À ces innovations lord Spencer présentait pour la forme quelques vagues objections, qui semblaient solliciter elles-mêmes d’être réfutées, et elles le furent sans peine en effet par lord Selborne, initiateur responsable des changemens survenus, et par le vicomte Goschen qui se fit l’avocat chaleureux de l’œuvre de son successeur. Dans tout le cours du débat, ce qui fut parfaitement visible, c’est que les trois hommes étaient d’accord indissolublement sur un point, et qu’ils représentaient ensemble la politique d’ « une grande marine pour un empire mondial » en face de la politique d’« une petite marine pour une petite Angleterre[1]. »

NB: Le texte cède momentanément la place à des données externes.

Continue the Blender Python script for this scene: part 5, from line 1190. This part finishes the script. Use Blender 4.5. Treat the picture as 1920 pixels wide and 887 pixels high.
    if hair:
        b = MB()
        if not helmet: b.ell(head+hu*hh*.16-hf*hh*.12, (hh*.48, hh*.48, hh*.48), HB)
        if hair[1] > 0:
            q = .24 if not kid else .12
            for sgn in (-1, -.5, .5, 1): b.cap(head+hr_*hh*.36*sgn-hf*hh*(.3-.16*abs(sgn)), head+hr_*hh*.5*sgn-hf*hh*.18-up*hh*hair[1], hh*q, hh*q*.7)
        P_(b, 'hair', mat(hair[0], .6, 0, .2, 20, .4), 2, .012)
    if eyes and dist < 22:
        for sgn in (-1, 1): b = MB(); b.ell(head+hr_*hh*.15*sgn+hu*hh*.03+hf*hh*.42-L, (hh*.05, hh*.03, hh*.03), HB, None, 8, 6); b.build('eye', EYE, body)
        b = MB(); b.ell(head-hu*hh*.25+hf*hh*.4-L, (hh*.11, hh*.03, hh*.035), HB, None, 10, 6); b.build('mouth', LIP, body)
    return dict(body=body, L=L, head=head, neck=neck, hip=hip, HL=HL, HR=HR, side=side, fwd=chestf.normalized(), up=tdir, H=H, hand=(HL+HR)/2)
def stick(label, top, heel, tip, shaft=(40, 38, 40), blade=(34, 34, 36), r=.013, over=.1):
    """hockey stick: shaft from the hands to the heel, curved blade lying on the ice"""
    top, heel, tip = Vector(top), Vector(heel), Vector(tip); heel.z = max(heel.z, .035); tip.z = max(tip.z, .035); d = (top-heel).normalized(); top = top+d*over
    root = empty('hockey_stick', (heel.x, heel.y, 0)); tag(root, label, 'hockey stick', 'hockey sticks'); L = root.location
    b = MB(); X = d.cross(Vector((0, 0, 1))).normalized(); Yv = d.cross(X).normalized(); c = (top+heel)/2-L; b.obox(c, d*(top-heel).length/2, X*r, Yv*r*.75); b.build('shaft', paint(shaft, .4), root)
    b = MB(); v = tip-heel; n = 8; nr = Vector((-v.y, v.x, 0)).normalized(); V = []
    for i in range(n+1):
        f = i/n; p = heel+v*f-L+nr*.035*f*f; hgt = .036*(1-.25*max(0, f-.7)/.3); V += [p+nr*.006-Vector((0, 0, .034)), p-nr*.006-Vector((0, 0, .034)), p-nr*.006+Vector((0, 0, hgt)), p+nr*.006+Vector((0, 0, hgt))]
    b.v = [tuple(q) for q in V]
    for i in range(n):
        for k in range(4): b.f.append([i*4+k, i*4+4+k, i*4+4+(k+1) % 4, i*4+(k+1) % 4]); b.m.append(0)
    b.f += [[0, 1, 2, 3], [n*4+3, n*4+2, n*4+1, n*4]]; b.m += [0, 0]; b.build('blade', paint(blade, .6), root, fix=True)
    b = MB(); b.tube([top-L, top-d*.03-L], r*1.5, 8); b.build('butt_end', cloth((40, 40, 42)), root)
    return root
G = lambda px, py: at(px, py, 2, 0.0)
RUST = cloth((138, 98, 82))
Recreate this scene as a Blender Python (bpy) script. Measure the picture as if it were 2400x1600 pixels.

On ne saurait contester aux Anglais, et on ne l’a jamais fait, au surplus, une qualité, précieuse pour les individus, plus précieuse encore pour les nations, la tenace persévérance dans un dessein une fois adopté, tenacem propositi populum. Nous avons montré à cette place, dans une étude antérieure[2], comment l’opinion publique en Angleterre, sortant brusquement, en 1889, d’une trompeuse sécurité, eut le sentiment qu’elle était à la veille de perdre sa traditionnelle suprématie maritime, si ce n’était déjà chose faite, et comment elle imposa aux gouvernans de l’époque, qui n’y songeaient guère, l’obligation de reconstituer une marine britannique digne de ce nom. L’élan ainsi donné subit un certain ralentissement à l’arrivée des libéraux au pouvoir quatre années plus tard, et lord Spencer, ministre de la marine dans le cabinet Gladstone, ne paraissait point disposé à signaler son administration par le moindre coup d’éclat, lorsqu’une nouvelle et très vigoureuse poussée de l’opinion publique l’obligea à faire contresigner par M. Gladstone et à présenter au parlement le

  1. The Fortnightly Review, avril 1905. Admiralty Policy and its Critics, by Archibald S. Hurd.
  2. Voyez dans la Revue du 1er mars 1904, La Grande-Bretagne et la suprématie maritime.